Já o administrador responsável pela EDP Produção, Rui Teixeira, sublinhou que “não está em causa nenhum despedimento” e que os trabalhadores das seis centrais (cerca de 50) serão livres de escolher se querem ou não passar para a nova empresa.

A venda das barragens não é propriamente uma surpresa porque, em Março, a eléctrica anunciou um programa de venda de activos, com o objectivo de arrecadar cerca de dois mil milhões de euros em 18 meses.

Tratou-se de um processo “muito competitivo”, em que “a Engie apresentou inequivocamente a melhor proposta”, disse Mexia.

O objectivo desta recomposição de portefólio “era essencialmente reduzir dívida” (a empresa comprometeu-se em Março a reduzir o endividamento em dois mil milhões, para 11,5 mil milhões em 2022. Em Junho deste ano a dívida estava nos 14 mil milhões). Mas a operação também ajudará a eléctrica “a reduzir a volatilidade nos resultados” e a melhorar o seu perfil de risco (isto porque diminuirá a fatia dos seus resultados que fica exposta ao preço de mercado e ao risco hidrológico, num futuro que se perspectiva com menos chuva).

Apesar de manter “o compromisso” com a tecnologia hídrica, porque é renovável, a EDP quer apostar no solar, na eólica e em projectos inovadores como o hidrogénio verde.

Carvão corta lucro

O último é um dos cenários que está a ser estudado para viabilizar o futuro da central a carvão de Sines (que o Governo pretende encerrar até 2023), que este ano obrigará a empresa a reconhecer na contas uma imparidade de 300 milhões de euros.

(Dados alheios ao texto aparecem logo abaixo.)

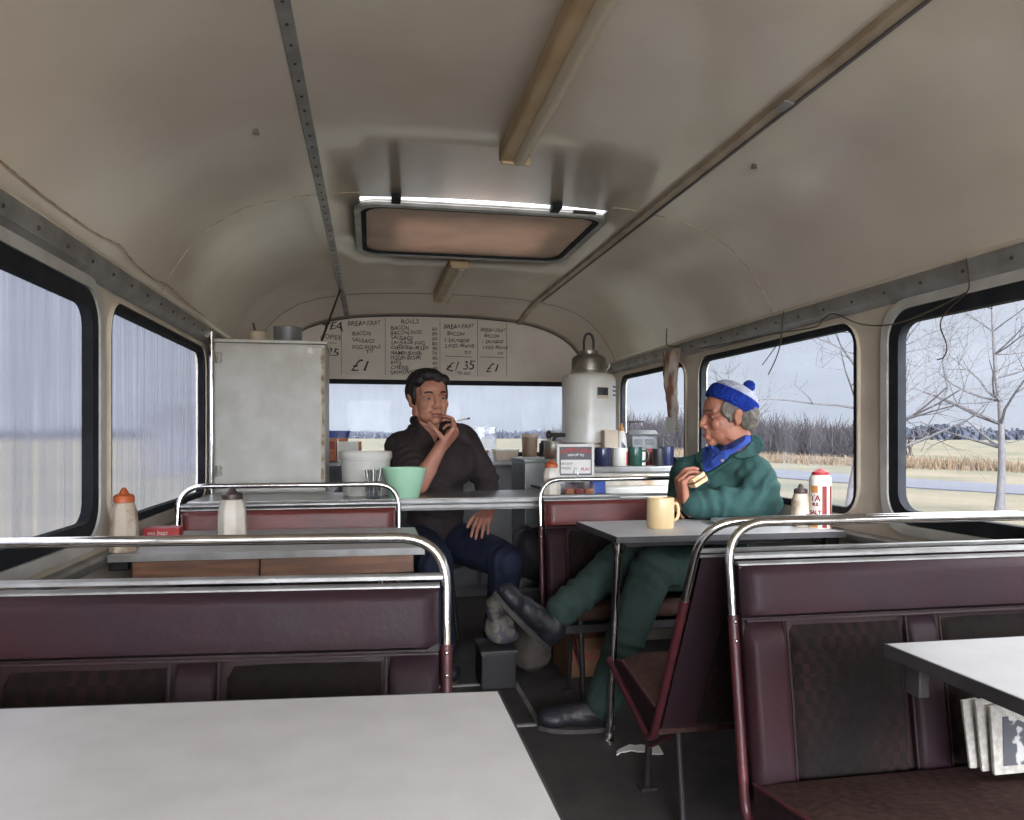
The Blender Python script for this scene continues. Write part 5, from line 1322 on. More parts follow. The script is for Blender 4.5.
mb = MB(); mb.ring2(rrect(0.375, 3.03, 0.585, 3.26, 0.004, 1), rrect(0.381, 3.036, 0.579, 3.254, 0.003, 1), lambda p, t: (p[0], p[1], t), FLOOR, 0.19); mb.box((0.48, 3.145, FLOOR + 0.004), (0.20, 0.22, 0.006)); mb.build('tray', M['cardboard'], o)
text('FRAGILE', 0.045, lambda u, v, t: (0.48 + u, 3.0295 - t, 0.10 + v), 'lettering', M['dark_red'], o, align='CENTER')
o = thing('paper_napkin', 'crumpled pale napkin on the dark floor near the table post', 'napkin', (0.40, 2.30, FLOOR))
mb = MB(); rs = []
for k in range(9):
    u = k / 8; row = []
    for q in range(4):
        v = q / 3
        row.append(V((0.335 + 0.15 * u + 0.01 * v, 2.26 + 0.055 * v * (0.5 + u * 0.7) + 0.02 * math.sin(u * 5), FLOOR + 0.006 + 0.014 * abs(noise.noise(V((u * 4, v * 3, 1)))))))
    rs.append(row + [p + V((0, 0, -0.004)) for p in row[::-1]])
mb.rings(rs); mb.build('sheet', M['card'], o, smooth=60)

# ------------------------------------------------------------------ people
class Head:
    """places face shapes given in head space (origin between the ears at eye height, face along -y)"""
    def __init__(self, pos, face, up=(0, 0, 1), s=1.0, k=(1, 1, 1)):
        f = V(face).normalized(); u = V(up); u = (u - f * u.dot(f)).normalized(); x = u.cross(f).normalized() * -1
        y = -f
        x = y.cross(u).normalized()
        self.R3 = Matrix((x, y, u)).transposed(); self.p = V(pos); self.s = s; self.k = V(k)
    def pt(self, c): return self.p + self.R3 @ (V((c[0] * self.k.x, c[1] * self.k.y, c[2] * self.k.z)) * self.s)
    def ell(self, mb, c, r, rot=None):
        m = self.R3 @ Euler(rot).to_matrix() if rot else self.R3
        mb.ell(self.pt(c), [a * self.s * b for a, b in zip(r, self.k)], m)
    def cap(self, mb, a, ra, b, rb): mb.cap(self.pt(a), ra * self.s, self.pt(b), rb * self.s)

def head_shapes(mb, h, gaunt=0.0, jaw=1.0):
    E_, C_ = h.ell, h.cap
    E_(mb, (0, 0.018, 0.040), (0.074, 0.094, 0.082))
    E_(mb, (0, -0.022, -0.028), (0.061, 0.066, 0.086))
    E_(mb, (0, -0.050, 0.035), (0.056, 0.042, 0.05))
    E_(mb, (0, -0.030, -0.072), (0.052 * jaw, 0.050, 0.040)); E_(mb, (0, -0.040, -0.050), (0.054 * jaw, 0.046, 0.046))
    E_(mb, (0, -0.070, -0.098), (0.024, 0.021, 0.019))
    for s in (-1, 1):
        E_(mb, (s * 0.047 * jaw, 0.000, -0.062), (0.018, 0.036, 0.036))
        E_(mb, (s * 0.038, -0.058, -0.030), (0.024, 0.024, 0.026))
        C_(mb, (s * 0.012, -0.088, 0.020), 0.009, (s * 0.046, -0.066, 0.016), 0.010)
        E_(mb, (s * 0.012, -0.096, -0.040), (0.0095, 0.011, 0.009))
        E_(mb, (s * 0.074, 0.016, -0.008), (0.008, 0.019, 0.031), (0, 0, s * 0.35))
        E_(mb, (s * 0.077, 0.022, 0.006), (0.007, 0.016, 0.018), (0, 0, s * 0.5))
        E_(mb, (s * 0.069, 0.012, -0.032), (0.007, 0.009, 0.010))
    C_(mb, (0, -0.084, 0.010), 0.0085, (0, -0.104, -0.030), 0.0125)
    E_(mb, (0, -0.103, -0.036), (0.0135, 0.012, 0.010))
    E_(mb, (0, -0.084, -0.062), (0.025, 0.011, 0.014))
    E_(mb, (0, -0.088, -0.079), (0.017, 0.012, 0.007))
    C_(mb, (0, 0.022, -0.050), 0.056, (0, 0.040, -0.17), 0.060); C_(mb, (0, -0.004, -0.080), 0.042, (0, 0.012, -0.104), 0.044)

def eye_dents(h):
    return [(h.pt((s * 0.031, -0.088, -0.004)), 0.021 * h.s, h.R3 @ V((0, 0.011 * h.s, 0))) for s in (-1, 1)] + \
           [(h.pt((s * 0.010, -0.096, -0.071)), 0.009 * h.s, h.R3 @ V((0, 0.002 * h.s, 0))) for s in (-1, 0, 1)]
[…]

A empresa reconheceu que “a perda de rentabilidade” das centrais a carvão retirará 200 milhões ao resultado líquido deste exercício e assegurou que não haverá encargos futuros relacionados com Sines (que emprega cerca de 400 pessoas), pois todos os custos de descomissionamento da central estão já provisionados.

Frisando que o reconhecimento da imparidade de 300 milhões “não tem impacto nenhum na política de dividendos” (pagamento de 19 cêntimos no período entre 2019 e 2022), Mexia quis deixar claro que não se trata de um “anúncio de encerramento” de Sines, mas também reconheceu que a central só deverá continuar a funcionar enquanto for rentável.

A central tem estado neste ano muitos dias parada e é expectável que isso continue a acontecer, num contexto em que a sua competitividade face a outras centrais é penalizada pelo aumento do preço das licenças de emissões de CO2, pela redução dos preços do gás, e pelo agravamento da fiscalidade.

Ontem, a EDP também anunciou a assinatura de um novo contrato de 15 anos para venda de energia eólica na Polónia, a partir de 11 projectos eólicos, num total de 370 megawatts de potência. Um dos objectivos da empresa passa por conseguir, a partir do próximo ano, ter 80% do seu lucro operacional assente em contratos de longo prazo.  Além disso espera ter, já em 2020, 80% da produção assente em fontes renováveis.

São passos para “para um crescimento saudável” e para “entregar uma política de dividendos, que nunca esteve em causa nos últimos 15 anos”, frisou Mexia.